# What this task involves
Repeat exactly the lines of the listing below, please, starting with the first and ending with the line containing "o = finish('paper_sheet', bm, 'paper');"; leave out the rest.

# Dataset extract
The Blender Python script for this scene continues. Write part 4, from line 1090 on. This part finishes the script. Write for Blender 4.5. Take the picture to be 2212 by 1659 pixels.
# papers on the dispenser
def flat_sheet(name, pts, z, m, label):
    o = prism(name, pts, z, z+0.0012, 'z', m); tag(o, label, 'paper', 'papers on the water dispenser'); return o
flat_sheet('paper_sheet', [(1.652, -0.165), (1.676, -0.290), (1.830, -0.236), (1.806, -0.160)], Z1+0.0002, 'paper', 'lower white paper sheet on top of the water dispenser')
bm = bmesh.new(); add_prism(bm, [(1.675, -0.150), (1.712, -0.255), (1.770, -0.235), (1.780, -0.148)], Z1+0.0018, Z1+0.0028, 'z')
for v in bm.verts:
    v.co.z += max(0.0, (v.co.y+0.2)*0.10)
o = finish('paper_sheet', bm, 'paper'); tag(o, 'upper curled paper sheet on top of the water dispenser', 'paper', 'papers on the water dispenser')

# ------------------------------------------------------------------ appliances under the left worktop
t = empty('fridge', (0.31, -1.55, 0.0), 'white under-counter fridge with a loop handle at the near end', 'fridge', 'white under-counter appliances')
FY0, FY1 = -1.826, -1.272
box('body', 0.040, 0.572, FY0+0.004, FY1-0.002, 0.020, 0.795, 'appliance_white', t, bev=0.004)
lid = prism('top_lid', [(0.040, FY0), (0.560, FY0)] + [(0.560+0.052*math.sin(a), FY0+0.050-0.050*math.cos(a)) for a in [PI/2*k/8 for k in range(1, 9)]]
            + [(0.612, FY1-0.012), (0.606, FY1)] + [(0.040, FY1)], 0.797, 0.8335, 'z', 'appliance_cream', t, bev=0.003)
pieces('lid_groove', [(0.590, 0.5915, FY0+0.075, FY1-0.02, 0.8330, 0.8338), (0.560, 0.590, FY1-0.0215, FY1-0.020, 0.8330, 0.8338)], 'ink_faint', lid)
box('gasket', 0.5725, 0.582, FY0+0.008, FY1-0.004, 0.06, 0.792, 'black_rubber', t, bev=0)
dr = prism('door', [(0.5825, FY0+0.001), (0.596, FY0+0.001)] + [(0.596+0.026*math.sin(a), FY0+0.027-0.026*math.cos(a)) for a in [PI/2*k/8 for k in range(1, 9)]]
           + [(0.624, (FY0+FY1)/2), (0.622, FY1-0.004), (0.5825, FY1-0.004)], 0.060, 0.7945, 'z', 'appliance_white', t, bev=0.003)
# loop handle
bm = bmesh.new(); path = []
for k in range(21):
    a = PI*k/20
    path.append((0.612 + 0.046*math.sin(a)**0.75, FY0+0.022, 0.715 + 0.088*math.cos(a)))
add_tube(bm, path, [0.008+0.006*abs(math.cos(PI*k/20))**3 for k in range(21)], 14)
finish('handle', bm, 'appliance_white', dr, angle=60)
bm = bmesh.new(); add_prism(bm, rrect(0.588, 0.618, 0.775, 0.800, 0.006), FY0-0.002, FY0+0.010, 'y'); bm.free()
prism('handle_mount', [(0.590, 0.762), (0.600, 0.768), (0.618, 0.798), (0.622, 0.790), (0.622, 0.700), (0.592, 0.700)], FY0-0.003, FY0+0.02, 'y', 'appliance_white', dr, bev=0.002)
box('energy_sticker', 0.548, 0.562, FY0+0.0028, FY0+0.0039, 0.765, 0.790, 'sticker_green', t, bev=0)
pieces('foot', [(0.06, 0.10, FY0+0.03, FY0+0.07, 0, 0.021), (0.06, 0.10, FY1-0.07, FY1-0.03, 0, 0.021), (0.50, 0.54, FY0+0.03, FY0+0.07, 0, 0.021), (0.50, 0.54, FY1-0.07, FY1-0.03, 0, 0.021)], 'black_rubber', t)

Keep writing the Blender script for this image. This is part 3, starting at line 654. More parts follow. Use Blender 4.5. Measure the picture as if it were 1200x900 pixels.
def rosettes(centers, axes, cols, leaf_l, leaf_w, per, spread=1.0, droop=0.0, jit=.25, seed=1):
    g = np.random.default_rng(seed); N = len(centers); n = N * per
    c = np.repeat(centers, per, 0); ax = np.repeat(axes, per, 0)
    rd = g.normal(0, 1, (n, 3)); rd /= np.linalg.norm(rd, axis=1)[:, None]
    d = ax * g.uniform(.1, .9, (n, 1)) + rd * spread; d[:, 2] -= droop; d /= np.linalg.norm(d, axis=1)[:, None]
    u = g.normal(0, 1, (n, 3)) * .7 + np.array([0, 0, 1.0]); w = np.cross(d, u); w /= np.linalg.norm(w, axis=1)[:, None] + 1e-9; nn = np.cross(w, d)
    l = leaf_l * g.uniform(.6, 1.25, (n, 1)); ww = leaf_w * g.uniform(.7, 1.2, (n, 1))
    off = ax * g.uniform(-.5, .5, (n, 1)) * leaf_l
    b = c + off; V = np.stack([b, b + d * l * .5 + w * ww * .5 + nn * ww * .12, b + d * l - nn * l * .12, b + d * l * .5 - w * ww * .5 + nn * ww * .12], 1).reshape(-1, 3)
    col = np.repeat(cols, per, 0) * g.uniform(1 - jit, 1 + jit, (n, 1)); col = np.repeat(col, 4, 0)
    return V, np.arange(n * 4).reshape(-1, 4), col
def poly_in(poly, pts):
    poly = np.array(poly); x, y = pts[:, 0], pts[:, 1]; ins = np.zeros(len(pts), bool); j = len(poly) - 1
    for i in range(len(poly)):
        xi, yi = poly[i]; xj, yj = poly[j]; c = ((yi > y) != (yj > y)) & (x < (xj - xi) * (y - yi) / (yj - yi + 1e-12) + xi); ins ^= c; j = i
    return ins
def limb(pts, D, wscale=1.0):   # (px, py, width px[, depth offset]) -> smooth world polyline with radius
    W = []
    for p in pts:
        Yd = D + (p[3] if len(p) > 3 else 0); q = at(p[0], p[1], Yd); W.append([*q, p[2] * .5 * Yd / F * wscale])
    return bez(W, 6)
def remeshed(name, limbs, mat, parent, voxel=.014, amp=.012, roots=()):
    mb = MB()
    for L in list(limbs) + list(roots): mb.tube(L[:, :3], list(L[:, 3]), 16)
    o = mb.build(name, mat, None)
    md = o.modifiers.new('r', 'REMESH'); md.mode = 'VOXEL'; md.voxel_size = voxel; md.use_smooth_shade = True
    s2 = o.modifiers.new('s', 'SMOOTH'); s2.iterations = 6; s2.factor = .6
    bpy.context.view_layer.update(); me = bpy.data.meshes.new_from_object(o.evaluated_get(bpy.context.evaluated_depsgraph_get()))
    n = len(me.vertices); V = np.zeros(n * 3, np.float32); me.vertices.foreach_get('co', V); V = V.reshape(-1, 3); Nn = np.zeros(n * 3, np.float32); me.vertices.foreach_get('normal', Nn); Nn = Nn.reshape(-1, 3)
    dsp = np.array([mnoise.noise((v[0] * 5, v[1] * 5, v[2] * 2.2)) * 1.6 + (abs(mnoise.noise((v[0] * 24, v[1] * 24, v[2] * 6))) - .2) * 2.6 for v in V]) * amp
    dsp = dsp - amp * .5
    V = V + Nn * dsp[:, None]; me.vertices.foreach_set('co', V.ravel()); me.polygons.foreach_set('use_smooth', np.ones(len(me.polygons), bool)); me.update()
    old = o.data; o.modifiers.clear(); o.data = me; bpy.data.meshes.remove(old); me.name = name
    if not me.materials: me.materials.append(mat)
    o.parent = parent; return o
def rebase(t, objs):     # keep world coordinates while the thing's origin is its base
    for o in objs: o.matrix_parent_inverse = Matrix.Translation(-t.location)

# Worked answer
The Blender Python script for this scene continues. Write part 4, from line 1090 on. This part finishes the script. Write for Blender 4.5. Take the picture to be 2212 by 1659 pixels.
# papers on the dispenser
def flat_sheet(name, pts, z, m, label):
    o = prism(name, pts, z, z+0.0012, 'z', m); tag(o, label, 'paper', 'papers on the water dispenser'); return o
flat_sheet('paper_sheet', [(1.652, -0.165), (1.676, -0.290), (1.830, -0.236), (1.806, -0.160)], Z1+0.0002, 'paper', 'lower white paper sheet on top of the water dispenser')
bm = bmesh.new(); add_prism(bm, [(1.675, -0.150), (1.712, -0.255), (1.770, -0.235), (1.780, -0.148)], Z1+0.0018, Z1+0.0028, 'z')
for v in bm.verts:
    v.co.z += max(0.0, (v.co.y+0.2)*0.10)
o = finish('paper_sheet', bm, 'paper'); tag(o, 'upper curled paper sheet on top of the water dispenser', 'paper', 'papers on the water dispenser')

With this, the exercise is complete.